‘Show me’ state of mind
‘Show me’ state of mind

What is Vacation Bible School (VBS)? Fewer and fewer people have any idea.

That’s partly because fewer churches are offering VBS. And it’s partly because fewer people are attending church or, if they are attending, are taking advantage of faith formation offerings.

Whatever the cause and effect, it’s important to remember that “Vacation Bible School”—if left unexplained—is now insider language,the kind of language we have to avoid if our external and even internal communications efforts are going to be maximally effective.

But the challenges don’t end there. Some of you have heard me quote youth minister Christian Hansen from Old Donation Episcopal Church in Virginia Beach:

It’s hard to say, ‘Hey, come to youth group!” when you have nothing to back it up. When I can show people ‘look at how much fun we’re having and the wide variety of things we do,’ then progress happens.

Christian does a fantastic job showing current and potential members what the group is up to, using their Facebook page.

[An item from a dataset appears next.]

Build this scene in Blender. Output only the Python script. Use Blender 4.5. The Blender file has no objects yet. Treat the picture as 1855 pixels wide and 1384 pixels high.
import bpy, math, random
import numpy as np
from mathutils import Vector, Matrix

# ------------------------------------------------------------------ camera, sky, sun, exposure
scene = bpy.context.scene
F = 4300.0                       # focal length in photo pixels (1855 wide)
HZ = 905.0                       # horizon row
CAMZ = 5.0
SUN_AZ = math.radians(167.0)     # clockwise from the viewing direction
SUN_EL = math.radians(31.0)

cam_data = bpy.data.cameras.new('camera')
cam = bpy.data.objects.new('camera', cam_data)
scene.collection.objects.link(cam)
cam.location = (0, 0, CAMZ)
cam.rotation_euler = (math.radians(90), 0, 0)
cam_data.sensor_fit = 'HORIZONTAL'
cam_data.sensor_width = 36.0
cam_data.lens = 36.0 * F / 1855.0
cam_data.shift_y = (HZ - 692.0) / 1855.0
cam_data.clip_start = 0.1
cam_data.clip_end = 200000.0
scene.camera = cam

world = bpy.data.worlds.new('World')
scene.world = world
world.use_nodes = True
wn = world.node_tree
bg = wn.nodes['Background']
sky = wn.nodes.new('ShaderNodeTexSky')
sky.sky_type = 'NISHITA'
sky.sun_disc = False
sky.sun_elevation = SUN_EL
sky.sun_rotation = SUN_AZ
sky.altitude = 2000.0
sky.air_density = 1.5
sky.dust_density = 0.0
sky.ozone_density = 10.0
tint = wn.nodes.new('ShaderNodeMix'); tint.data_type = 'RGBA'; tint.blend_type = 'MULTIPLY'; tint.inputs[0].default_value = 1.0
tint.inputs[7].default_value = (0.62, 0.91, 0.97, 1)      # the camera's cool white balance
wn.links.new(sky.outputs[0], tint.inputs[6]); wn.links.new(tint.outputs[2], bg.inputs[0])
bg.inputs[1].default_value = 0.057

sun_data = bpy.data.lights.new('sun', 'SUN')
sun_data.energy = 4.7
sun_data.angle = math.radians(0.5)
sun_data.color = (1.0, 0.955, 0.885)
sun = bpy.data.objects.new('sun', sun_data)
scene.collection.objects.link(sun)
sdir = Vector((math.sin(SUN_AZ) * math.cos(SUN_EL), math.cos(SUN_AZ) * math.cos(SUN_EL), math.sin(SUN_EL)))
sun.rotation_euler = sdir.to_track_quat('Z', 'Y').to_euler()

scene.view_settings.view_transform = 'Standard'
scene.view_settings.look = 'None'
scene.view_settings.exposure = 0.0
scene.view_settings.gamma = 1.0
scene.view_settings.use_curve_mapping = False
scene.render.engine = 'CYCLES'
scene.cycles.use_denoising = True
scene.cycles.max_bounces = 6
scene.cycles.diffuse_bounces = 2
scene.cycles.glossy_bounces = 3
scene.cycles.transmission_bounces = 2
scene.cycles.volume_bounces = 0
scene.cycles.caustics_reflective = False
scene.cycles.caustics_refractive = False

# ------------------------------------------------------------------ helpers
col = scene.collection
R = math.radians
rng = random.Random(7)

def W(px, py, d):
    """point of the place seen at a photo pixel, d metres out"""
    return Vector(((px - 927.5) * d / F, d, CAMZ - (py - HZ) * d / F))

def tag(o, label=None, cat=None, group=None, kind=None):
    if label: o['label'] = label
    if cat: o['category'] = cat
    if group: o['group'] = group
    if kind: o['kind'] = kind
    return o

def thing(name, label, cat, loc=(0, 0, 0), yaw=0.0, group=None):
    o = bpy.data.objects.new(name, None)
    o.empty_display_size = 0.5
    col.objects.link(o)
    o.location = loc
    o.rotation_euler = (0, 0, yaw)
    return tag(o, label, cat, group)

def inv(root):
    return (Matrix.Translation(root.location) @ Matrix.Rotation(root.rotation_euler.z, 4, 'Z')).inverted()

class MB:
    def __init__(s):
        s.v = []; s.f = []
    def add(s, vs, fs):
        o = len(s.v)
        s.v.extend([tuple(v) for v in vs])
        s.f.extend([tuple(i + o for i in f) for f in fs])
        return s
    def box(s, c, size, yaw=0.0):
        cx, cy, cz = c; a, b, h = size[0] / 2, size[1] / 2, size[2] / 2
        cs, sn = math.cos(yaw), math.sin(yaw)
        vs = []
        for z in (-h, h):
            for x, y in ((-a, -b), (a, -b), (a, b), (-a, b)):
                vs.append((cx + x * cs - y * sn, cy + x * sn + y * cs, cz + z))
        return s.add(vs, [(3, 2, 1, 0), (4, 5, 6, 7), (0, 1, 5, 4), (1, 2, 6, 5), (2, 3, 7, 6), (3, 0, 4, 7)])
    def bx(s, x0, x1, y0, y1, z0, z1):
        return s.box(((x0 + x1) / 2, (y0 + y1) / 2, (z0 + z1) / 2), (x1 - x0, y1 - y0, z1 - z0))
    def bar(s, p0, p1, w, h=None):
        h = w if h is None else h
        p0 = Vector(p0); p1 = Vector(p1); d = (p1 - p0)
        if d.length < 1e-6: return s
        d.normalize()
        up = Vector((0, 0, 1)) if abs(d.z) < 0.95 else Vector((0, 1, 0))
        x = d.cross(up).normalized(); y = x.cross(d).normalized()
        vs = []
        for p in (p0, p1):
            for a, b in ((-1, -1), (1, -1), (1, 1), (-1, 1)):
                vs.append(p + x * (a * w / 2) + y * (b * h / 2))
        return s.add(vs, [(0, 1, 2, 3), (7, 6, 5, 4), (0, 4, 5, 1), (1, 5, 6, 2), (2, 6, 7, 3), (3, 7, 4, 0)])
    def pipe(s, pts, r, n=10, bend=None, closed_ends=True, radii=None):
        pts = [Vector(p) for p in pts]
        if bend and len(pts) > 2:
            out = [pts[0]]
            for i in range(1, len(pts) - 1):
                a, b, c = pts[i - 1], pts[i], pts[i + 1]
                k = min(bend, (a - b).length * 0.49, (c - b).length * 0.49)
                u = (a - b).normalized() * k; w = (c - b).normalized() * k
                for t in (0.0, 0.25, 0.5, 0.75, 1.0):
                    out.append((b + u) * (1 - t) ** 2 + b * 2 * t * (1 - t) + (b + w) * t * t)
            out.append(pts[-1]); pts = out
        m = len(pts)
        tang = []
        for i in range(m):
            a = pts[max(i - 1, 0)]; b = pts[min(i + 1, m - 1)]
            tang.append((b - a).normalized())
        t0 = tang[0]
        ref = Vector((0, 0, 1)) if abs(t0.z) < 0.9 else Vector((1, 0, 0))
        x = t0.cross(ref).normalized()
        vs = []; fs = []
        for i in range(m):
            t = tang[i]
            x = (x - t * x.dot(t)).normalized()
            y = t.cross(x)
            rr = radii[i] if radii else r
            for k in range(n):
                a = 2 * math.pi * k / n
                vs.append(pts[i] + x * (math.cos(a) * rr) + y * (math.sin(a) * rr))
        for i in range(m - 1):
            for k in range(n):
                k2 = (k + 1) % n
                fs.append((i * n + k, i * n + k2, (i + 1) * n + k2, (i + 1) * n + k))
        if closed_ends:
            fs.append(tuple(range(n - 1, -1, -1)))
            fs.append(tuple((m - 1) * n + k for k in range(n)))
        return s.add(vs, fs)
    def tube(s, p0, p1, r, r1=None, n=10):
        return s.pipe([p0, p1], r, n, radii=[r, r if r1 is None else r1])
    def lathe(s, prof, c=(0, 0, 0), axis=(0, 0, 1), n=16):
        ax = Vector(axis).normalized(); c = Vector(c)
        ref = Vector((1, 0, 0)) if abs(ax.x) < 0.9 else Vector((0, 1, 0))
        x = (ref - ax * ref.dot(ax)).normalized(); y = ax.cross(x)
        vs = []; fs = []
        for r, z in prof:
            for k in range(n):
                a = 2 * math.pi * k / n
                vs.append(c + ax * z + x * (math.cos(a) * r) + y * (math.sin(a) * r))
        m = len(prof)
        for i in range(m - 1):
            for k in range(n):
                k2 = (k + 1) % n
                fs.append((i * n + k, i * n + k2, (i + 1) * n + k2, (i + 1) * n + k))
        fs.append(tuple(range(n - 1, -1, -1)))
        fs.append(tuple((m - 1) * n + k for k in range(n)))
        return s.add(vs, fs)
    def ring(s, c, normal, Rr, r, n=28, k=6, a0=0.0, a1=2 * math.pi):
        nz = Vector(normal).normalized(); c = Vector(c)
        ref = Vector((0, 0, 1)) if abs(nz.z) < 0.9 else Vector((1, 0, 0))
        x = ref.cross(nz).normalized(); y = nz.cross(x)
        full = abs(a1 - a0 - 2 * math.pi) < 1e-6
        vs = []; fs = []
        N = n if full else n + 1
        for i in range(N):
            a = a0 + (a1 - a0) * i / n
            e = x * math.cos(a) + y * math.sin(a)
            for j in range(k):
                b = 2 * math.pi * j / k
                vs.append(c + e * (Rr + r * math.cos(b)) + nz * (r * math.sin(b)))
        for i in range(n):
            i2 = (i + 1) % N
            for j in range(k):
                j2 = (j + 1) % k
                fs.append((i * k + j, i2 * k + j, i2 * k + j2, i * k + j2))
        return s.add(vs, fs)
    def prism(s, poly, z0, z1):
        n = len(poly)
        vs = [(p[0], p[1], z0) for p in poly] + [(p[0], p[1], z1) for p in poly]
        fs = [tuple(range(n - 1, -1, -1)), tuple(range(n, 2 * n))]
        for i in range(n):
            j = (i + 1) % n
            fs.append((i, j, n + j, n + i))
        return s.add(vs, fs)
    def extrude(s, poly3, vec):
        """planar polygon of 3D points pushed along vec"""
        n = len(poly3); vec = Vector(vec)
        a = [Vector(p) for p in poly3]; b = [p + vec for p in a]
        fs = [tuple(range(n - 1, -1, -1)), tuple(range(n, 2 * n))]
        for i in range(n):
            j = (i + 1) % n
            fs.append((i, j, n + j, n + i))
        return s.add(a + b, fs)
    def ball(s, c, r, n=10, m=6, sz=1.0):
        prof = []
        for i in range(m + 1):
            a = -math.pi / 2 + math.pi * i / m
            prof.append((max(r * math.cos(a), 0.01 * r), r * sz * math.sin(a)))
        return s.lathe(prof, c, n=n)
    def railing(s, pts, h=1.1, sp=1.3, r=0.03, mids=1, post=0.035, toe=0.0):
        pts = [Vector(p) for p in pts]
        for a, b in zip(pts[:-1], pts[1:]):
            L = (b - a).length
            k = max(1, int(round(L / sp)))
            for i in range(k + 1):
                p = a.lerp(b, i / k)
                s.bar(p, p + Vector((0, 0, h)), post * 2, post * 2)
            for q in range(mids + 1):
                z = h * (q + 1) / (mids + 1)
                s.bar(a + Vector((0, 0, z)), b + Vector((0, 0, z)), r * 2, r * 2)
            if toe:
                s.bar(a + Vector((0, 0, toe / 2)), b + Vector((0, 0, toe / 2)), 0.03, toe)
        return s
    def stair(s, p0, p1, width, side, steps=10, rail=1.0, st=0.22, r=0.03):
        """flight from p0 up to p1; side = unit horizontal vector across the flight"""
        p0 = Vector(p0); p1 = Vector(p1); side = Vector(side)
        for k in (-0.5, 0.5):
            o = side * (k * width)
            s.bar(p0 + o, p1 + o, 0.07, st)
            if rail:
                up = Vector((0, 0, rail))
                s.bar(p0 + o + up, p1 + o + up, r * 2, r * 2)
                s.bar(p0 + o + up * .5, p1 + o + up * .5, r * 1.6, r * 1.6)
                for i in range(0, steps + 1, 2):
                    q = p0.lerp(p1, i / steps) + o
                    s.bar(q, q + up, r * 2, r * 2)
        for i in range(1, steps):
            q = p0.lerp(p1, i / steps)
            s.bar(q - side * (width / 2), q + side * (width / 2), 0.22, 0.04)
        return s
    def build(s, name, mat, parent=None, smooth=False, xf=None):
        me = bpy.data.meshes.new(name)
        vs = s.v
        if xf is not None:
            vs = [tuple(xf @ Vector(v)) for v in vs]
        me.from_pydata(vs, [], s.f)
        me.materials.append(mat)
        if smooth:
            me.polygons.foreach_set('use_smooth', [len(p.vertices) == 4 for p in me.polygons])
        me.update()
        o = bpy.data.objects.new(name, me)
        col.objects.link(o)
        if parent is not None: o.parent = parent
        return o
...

The same should go for VBS. Parents considering your program want to know what they’re signing their kids up for. Yesterday we saw a great example of an answer to that question, from a church that consistently shows instead of telling.

I dare you to watch St. Mary Magdalene’s new VBS video without wishing you had been there. Imagine what a benefit that will be when they’re recruiting folks for next year’s program.

We can no longer assume that people know what our faith formation offerings “look like.” We have to show them.

If you need some help, follow St. Mary Magdalene‘s and the Pit Stop Youth Group to learn from their great examples.